GIVEN TASK |
Provide an exact copy of the data, excluding the images.

[COLLECTED DATA start]

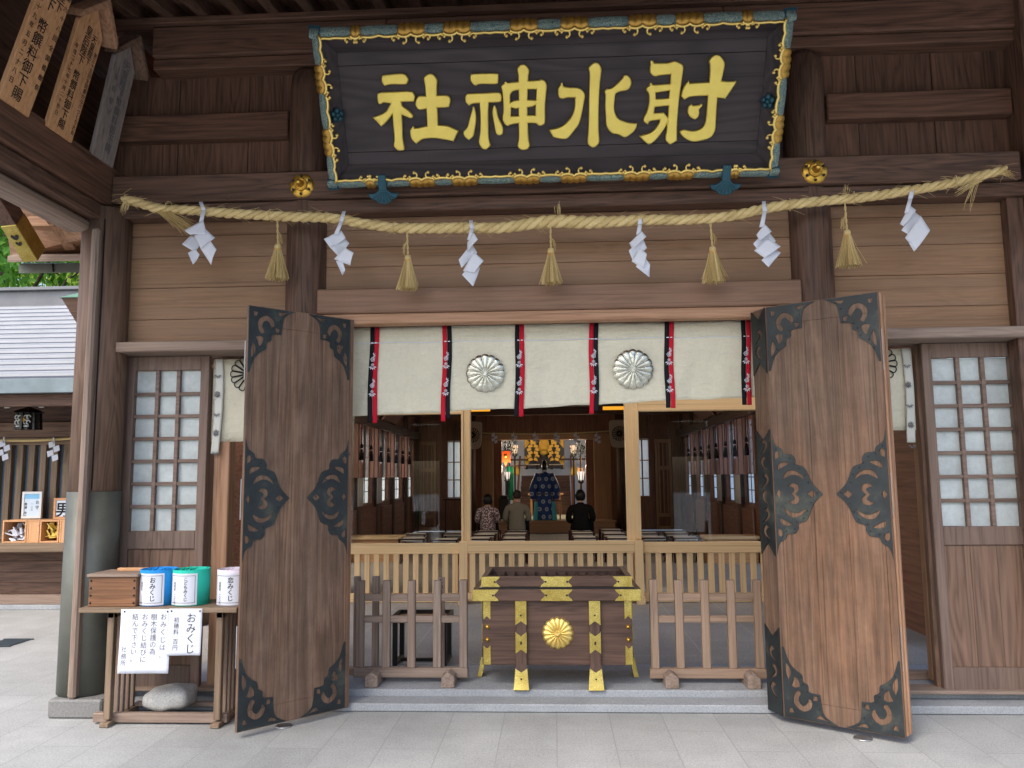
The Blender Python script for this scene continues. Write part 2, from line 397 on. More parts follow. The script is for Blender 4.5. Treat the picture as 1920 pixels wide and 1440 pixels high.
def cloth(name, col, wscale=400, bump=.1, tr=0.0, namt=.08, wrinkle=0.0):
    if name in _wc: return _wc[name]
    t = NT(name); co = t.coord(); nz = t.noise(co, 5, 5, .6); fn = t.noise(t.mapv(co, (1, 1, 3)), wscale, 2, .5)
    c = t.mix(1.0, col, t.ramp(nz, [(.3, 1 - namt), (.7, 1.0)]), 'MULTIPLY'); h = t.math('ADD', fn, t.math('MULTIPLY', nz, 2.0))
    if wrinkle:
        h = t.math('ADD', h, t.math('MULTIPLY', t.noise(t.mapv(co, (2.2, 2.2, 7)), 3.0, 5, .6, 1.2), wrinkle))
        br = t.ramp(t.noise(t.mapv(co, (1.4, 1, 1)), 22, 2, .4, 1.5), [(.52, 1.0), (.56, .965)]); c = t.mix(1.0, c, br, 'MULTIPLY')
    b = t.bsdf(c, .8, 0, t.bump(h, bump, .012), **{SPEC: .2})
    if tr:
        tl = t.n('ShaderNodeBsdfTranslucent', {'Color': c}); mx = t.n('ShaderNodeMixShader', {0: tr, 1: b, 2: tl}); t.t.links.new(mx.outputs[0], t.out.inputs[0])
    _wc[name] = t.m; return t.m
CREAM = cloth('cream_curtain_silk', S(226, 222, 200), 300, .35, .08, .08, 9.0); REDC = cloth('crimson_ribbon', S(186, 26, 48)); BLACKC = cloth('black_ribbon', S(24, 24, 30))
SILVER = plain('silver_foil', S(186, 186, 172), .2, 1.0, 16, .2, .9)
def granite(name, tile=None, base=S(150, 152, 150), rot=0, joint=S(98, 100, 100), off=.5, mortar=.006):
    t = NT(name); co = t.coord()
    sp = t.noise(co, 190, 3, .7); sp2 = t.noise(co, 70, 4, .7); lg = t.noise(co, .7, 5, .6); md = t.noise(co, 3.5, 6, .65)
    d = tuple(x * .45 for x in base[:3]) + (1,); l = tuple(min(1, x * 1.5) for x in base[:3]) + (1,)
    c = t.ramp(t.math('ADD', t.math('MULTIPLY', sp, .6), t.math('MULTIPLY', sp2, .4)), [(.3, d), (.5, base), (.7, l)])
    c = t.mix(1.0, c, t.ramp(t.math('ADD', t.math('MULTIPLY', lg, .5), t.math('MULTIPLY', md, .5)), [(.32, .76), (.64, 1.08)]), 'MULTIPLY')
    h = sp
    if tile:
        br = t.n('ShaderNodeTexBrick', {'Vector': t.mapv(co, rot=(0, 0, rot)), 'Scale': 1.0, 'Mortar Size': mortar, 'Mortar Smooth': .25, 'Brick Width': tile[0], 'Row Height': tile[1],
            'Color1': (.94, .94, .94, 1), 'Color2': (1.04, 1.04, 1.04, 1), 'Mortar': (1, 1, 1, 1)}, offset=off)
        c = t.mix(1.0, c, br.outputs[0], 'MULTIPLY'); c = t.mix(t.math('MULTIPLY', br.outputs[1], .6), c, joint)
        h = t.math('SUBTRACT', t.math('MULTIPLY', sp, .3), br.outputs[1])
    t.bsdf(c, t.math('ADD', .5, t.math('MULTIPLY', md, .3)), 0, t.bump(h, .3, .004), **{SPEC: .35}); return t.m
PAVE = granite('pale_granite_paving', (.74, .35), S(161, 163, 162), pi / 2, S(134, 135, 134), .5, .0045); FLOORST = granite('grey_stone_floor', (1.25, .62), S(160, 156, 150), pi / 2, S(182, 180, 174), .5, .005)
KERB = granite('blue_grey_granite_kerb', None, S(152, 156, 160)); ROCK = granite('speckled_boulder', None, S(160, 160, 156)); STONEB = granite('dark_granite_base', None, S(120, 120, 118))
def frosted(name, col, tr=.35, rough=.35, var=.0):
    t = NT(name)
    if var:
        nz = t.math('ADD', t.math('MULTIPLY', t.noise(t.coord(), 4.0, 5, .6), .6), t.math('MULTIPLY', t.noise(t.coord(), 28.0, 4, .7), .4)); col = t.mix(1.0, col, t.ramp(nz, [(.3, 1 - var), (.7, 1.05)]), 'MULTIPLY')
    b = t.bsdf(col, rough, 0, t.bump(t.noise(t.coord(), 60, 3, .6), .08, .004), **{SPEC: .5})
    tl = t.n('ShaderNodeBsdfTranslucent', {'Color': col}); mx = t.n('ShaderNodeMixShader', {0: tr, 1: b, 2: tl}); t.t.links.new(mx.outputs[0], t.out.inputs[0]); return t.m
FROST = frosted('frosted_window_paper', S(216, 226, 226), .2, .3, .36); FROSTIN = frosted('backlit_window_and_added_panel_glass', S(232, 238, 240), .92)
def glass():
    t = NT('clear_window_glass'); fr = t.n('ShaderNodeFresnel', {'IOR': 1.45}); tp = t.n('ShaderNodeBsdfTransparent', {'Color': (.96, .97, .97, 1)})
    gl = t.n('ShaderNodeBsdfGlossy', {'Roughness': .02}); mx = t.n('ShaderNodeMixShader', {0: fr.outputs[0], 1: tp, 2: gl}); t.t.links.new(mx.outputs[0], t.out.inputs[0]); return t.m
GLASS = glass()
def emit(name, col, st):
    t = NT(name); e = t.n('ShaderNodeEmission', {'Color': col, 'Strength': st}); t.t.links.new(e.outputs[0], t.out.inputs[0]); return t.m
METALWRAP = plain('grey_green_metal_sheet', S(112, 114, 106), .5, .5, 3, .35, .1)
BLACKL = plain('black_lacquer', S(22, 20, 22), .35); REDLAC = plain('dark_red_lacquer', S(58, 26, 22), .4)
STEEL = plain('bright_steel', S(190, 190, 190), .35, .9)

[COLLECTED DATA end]

COMPLETED TASK |
The Blender Python script for this scene continues. Write part 2, from line 397 on. More parts follow. The script is for Blender 4.5. Treat the picture as 1920 pixels wide and 1440 pixels high.
def cloth(name, col, wscale=400, bump=.1, tr=0.0, namt=.08, wrinkle=0.0):
    if name in _wc: return _wc[name]
    t = NT(name); co = t.coord(); nz = t.noise(co, 5, 5, .6); fn = t.noise(t.mapv(co, (1, 1, 3)), wscale, 2, .5)
    c = t.mix(1.0, col, t.ramp(nz, [(.3, 1 - namt), (.7, 1.0)]), 'MULTIPLY'); h = t.math('ADD', fn, t.math('MULTIPLY', nz, 2.0))
    if wrinkle:
        h = t.math('ADD', h, t.math('MULTIPLY', t.noise(t.mapv(co, (2.2, 2.2, 7)), 3.0, 5, .6, 1.2), wrinkle))
        br = t.ramp(t.noise(t.mapv(co, (1.4, 1, 1)), 22, 2, .4, 1.5), [(.52, 1.0), (.56, .965)]); c = t.mix(1.0, c, br, 'MULTIPLY')
    b = t.bsdf(c, .8, 0, t.bump(h, bump, .012), **{SPEC: .2})
    if tr:
        tl = t.n('ShaderNodeBsdfTranslucent', {'Color': c}); mx = t.n('ShaderNodeMixShader', {0: tr, 1: b, 2: tl}); t.t.links.new(mx.outputs[0], t.out.inputs[0])
    _wc[name] = t.m; return t.m
CREAM = cloth('cream_curtain_silk', S(226, 222, 200), 300, .35, .08, .08, 9.0); REDC = cloth('crimson_ribbon', S(186, 26, 48)); BLACKC = cloth('black_ribbon', S(24, 24, 30))
SILVER = plain('silver_foil', S(186, 186, 172), .2, 1.0, 16, .2, .9)
def granite(name, tile=None, base=S(150, 152, 150), rot=0, joint=S(98, 100, 100), off=.5, mortar=.006):
    t = NT(name); co = t.coord()
    sp = t.noise(co, 190, 3, .7); sp2 = t.noise(co, 70, 4, .7); lg = t.noise(co, .7, 5, .6); md = t.noise(co, 3.5, 6, .65)
    d = tuple(x * .45 for x in base[:3]) + (1,); l = tuple(min(1, x * 1.5) for x in base[:3]) + (1,)
    c = t.ramp(t.math('ADD', t.math('MULTIPLY', sp, .6), t.math('MULTIPLY', sp2, .4)), [(.3, d), (.5, base), (.7, l)])
    c = t.mix(1.0, c, t.ramp(t.math('ADD', t.math('MULTIPLY', lg, .5), t.math('MULTIPLY', md, .5)), [(.32, .76), (.64, 1.08)]), 'MULTIPLY')
    h = sp
    if tile:
        br = t.n('ShaderNodeTexBrick', {'Vector': t.mapv(co, rot=(0, 0, rot)), 'Scale': 1.0, 'Mortar Size': mortar, 'Mortar Smooth': .25, 'Brick Width': tile[0], 'Row Height': tile[1],
            'Color1': (.94, .94, .94, 1), 'Color2': (1.04, 1.04, 1.04, 1), 'Mortar': (1, 1, 1, 1)}, offset=off)
        c = t.mix(1.0, c, br.outputs[0], 'MULTIPLY'); c = t.mix(t.math('MULTIPLY', br.outputs[1], .6), c, joint)
        h = t.math('SUBTRACT', t.math('MULTIPLY', sp, .3), br.outputs[1])
    t.bsdf(c, t.math('ADD', .5, t.math('MULTIPLY', md, .3)), 0, t.bump(h, .3, .004), **{SPEC: .35}); return t.m
PAVE = granite('pale_granite_paving', (.74, .35), S(161, 163, 162), pi / 2, S(134, 135, 134), .5, .0045); FLOORST = granite('grey_stone_floor', (1.25, .62), S(160, 156, 150), pi / 2, S(182, 180, 174), .5, .005)
KERB = granite('blue_grey_granite_kerb', None, S(152, 156, 160)); ROCK = granite('speckled_boulder', None, S(160, 160, 156)); STONEB = granite('dark_granite_base', None, S(120, 120, 118))
def frosted(name, col, tr=.35, rough=.35, var=.0):
    t = NT(name)
    if var:
        nz = t.math('ADD', t.math('MULTIPLY', t.noise(t.coord(), 4.0, 5, .6), .6), t.math('MULTIPLY', t.noise(t.coord(), 28.0, 4, .7), .4)); col = t.mix(1.0, col, t.ramp(nz, [(.3, 1 - var), (.7, 1.05)]), 'MULTIPLY')
    b = t.bsdf(col, rough, 0, t.bump(t.noise(t.coord(), 60, 3, .6), .08, .004), **{SPEC: .5})
    tl = t.n('ShaderNodeBsdfTranslucent', {'Color': col}); mx = t.n('ShaderNodeMixShader', {0: tr, 1: b, 2: tl}); t.t.links.new(mx.outputs[0], t.out.inputs[0]); return t.m
FROST = frosted('frosted_window_paper', S(216, 226, 226), .2, .3, .36); FROSTIN = frosted('backlit_window_and_added_panel_glass', S(232, 238, 240), .92)
def glass():
    t = NT('clear_window_glass'); fr = t.n('ShaderNodeFresnel', {'IOR': 1.45}); tp = t.n('ShaderNodeBsdfTransparent', {'Color': (.96, .97, .97, 1)})
    gl = t.n('ShaderNodeBsdfGlossy', {'Roughness': .02}); mx = t.n('ShaderNodeMixShader', {0: fr.outputs[0], 1: tp, 2: gl}); t.t.links.new(mx.outputs[0], t.out.inputs[0]); return t.m
GLASS = glass()
def emit(name, col, st):
    t = NT(name); e = t.n('ShaderNodeEmission', {'Color': col, 'Strength': st}); t.t.links.new(e.outputs[0], t.out.inputs[0]); return t.m
METALWRAP = plain('grey_green_metal_sheet', S(112, 114, 106), .5, .5, 3, .35, .1)
BLACKL = plain('black_lacquer', S(22, 20, 22), .35); REDLAC = plain('dark_red_lacquer', S(58, 26, 22), .4)
STEEL = plain('bright_steel', S(190, 190, 190), .35, .9)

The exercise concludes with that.